Sprott: "Klitschko-Brüder eine andere Liga"
Es spricht für den Briten, dass er seine Niederlage ohne zu lamentieren hinnahm. Zwar seien viele Schläge Dimitrenkos auf seiner Deckung gelandet, aber "ich habe einfach zu lange gewartet, um noch aggressiver zu werden".
Einen verbalen Seitenhieb konnte er sich dann aber doch nicht verkneifen. "Dimitrenko ist noch nicht bereit für die Klitschko-Brüder, das ist eine andere Liga. Die sind ihm in allen Belangen überlegen", sagte Sprott.
Doch genau darum ging es Dimitrenko und Universum vor dem Duell. Mit einer überzeugenden Leistung sollte sich der Deutsch-Ukrainer für einen WM-Kampf empfehlen und seinen Stall zurück auf die ganz große Bühne hieven.
Dimitrenko hat WM-Kampf im Visier
"Natürlich ist es unser Ziel, dass er um die WM boxt", sagte Universum-Manager Dietmar Poszwa, "wir müssen jetzt abwarten." Und Dimitrenko sagte fast trotzig: "Ich habe ein Ziel, das verfolge ich.
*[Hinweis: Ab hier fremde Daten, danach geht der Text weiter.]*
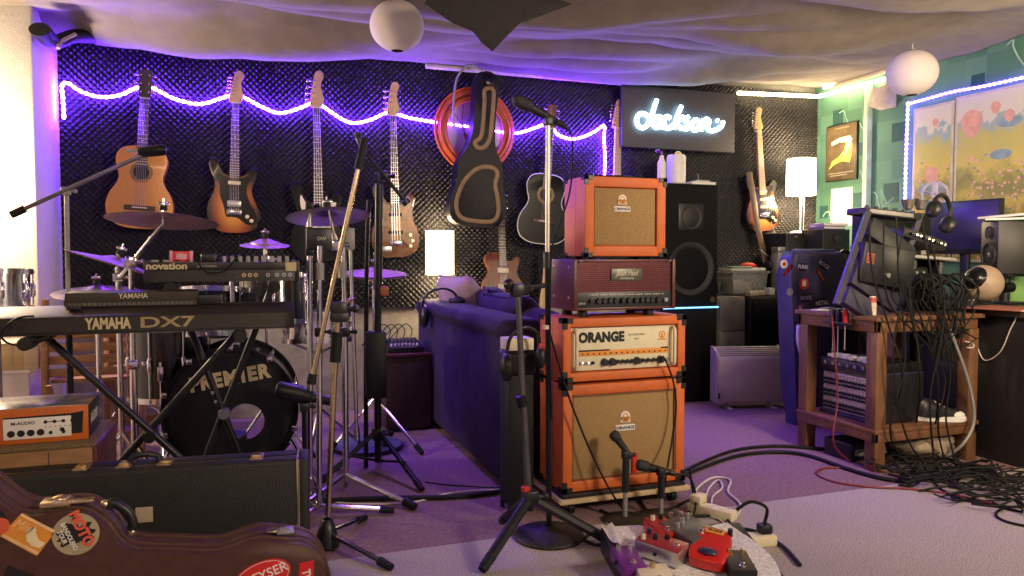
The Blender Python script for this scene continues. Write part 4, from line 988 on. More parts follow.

Ich bin optimistisch."
Stichhaltige Argumente hat er nach seiner viel zu zaghaften Leistung allerdings nicht auf seiner Seite. Trotzdem bleibt der 29-jährige Dimitrenko das Aushängeschild von Universum, weil weitere Hoffnungsträger bei der ersten Veranstaltung nach der Ära von Unternehmensgründer Klaus-Peter Kohl auch nicht vollends zu überzeugen wussten.
Menzer mit gelungenem Comeback
Der ehemaligen Weltmeisterin Ina Menzer war bei ihrem einstimmigen Punktsieg gegen Ela Nunez (USA) nach 14-monatiger Pause der Ringrost deutlich anzumerken.
Juan Carlos Gomez (Kuba) unterlag nach Zeitlupen-Boxen völlig verdient dem Amerikaner Darnell Wilson, und Schwergewichts-Talent Denis Boytsow konnte den alles andere als durchtrainierten Matthew Greer (USA) erst in der sechsten Runde durch technischen K.o. besiegen.
Trotzdem zog der neue Universum-Boss Waldemar Kluch ein positives Fazit. "Ich finde, dass wir eine gute Veranstaltung auf die Beine gestellt haben. Die Halle war voll, ich bin sehr zufrieden. Wir werden in diesem Jahr sicher noch einen Kampfabend machen", sagte Kluch.
Auch Dimitrenko soll so schnell wie möglich wieder in den Ring. Hoffentlich sieht sein Gesicht danach besser aus.